The U.S. military is facing a crisis of integrity at the highest levels — one that cuts to the core of who gets to lead, who gets to rise, and whose service is deemed worthy. Recent reporting reveals that U.S. War Secretary Pete Hegseth personally intervened to block the promotions of two Black officers and two women, overriding standard protocol and raising alarms about discrimination, political loyalty tests, and the dismantling of diversity within the armed forces.
This is not an isolated incident. It is part of a documented pattern — a deliberate campaign to purge the ranks of leaders who do not fit a narrow, regressive vision of military power.
A Direct Intervention That Broke Protocol
According to multiple reports, Hegseth spent months pressuring Army Secretary Daniel Driscoll to remove the four officers from a vetted one‑star promotion list. When Driscoll refused — citing their exemplary service — Hegseth removed the names himself, despite lacking clear legal authority to do so.
Military policy is explicit: the defense secretary may approve or reject an entire list, not hand‑pick individuals, precisely to prevent discrimination and political manipulation. Hegseth ignored that safeguard.
A Pattern of Targeting Black and Women Officers
The officers removed were not under investigation, nor were there performance issues. What they shared were identities Hegseth has repeatedly framed as “woke” or “DEI‑driven.”
One Black officer was reportedly targeted for a 15‑year‑old academic paper analyzing why Black soldiers often end up in support roles — a critique of systemic bias that Hegseth apparently viewed as disqualifying. One woman was removed because she served during the chaotic 2021 Afghanistan withdrawal. The reasons for the other two removals remain unclear.
This follows earlier internal conflict over the promotion of Maj. Gen. Antoinette Gant, a Black woman. Hegseth’s chief of staff reportedly argued that President Trump “would not want to stand next to a Black female officer” at ceremonial events — a claim Driscoll rejected as racist and sexist. Gant’s promotion ultimately went through.
The Manufactured “Meritocracy” Narrative
Hegseth and Pentagon spokespersons have denied wrongdoing, insisting that promotions are based solely on merit. But this rhetoric collapses under scrutiny. The promotion list contained roughly three dozen officers — mostly white men — and the only names removed were Black and female.
This is not meritocracy. It is selective exclusion dressed up as principle.
Why This Matters for Black Futures
1. It signals a rollback of hard‑won representation.
Under previous leadership, the Pentagon made historic strides in elevating women and Black officers to visible positions of power. Hegseth’s actions threaten to reverse that progress.

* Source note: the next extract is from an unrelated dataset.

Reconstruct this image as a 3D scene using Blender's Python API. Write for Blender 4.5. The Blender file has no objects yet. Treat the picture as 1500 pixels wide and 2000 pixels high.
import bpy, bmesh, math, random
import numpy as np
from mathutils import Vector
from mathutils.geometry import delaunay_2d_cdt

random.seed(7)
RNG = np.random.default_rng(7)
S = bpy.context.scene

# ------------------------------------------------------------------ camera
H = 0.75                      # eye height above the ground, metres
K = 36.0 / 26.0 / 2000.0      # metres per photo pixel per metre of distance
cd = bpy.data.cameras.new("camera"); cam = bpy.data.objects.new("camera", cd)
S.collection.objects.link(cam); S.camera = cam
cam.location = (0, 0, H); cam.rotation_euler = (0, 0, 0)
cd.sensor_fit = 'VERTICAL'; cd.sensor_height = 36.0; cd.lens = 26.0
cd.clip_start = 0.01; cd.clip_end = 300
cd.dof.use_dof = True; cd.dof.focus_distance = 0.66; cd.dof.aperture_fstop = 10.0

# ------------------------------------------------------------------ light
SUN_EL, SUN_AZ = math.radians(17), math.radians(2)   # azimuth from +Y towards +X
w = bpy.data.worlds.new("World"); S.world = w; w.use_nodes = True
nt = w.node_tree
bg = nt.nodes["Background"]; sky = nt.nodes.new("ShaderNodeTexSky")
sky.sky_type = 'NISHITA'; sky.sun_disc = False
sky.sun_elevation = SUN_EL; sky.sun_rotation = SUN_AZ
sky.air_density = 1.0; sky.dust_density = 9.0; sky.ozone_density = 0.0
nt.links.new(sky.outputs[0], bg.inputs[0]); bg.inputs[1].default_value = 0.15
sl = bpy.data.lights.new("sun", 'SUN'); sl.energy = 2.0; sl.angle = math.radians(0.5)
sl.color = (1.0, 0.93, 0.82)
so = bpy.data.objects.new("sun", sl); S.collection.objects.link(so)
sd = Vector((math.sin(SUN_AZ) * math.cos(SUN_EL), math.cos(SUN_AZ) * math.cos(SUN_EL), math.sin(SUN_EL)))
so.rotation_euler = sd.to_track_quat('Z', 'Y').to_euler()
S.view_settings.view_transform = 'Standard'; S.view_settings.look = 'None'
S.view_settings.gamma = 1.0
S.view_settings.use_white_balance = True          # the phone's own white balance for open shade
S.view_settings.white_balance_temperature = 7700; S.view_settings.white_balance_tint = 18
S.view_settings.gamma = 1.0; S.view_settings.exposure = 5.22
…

2. It undermines trust in the military as an institution.
Black service members have long faced barriers to advancement. When the highest levels of leadership appear to punish identity rather than reward excellence, it sends a chilling message: your achievements can be erased by someone who simply doesn’t want you there.
3. It endangers national security.
As veterans’ groups have noted, purging qualified leaders to enforce ideological loyalty weakens readiness and destabilizes command structures. A military that sidelines talent for political reasons is a military less capable of protecting the nation.
4. It mirrors broader federal attacks on DEI.
Hegseth has openly vowed to eliminate diversity initiatives, ban trans service members, and remove women from combat roles. Blocking promotions is simply the next step in a larger project to reshape the military into a force aligned with anti‑DEI politics.
The Stakes for Black America
For Black communities — especially those with deep military traditions — this moment is a warning. The military has long been a pathway to economic mobility, leadership, and generational stability. When Black officers are targeted at the top, the ripple effects reach every rank below.
This is not just a personnel dispute. It is a battle over who gets to belong, who gets to lead, and whose service is valued.
And The Monarch Journal will continue to name it for what it is: a deliberate attempt to shrink the future of Black leadership in America’s most powerful institution.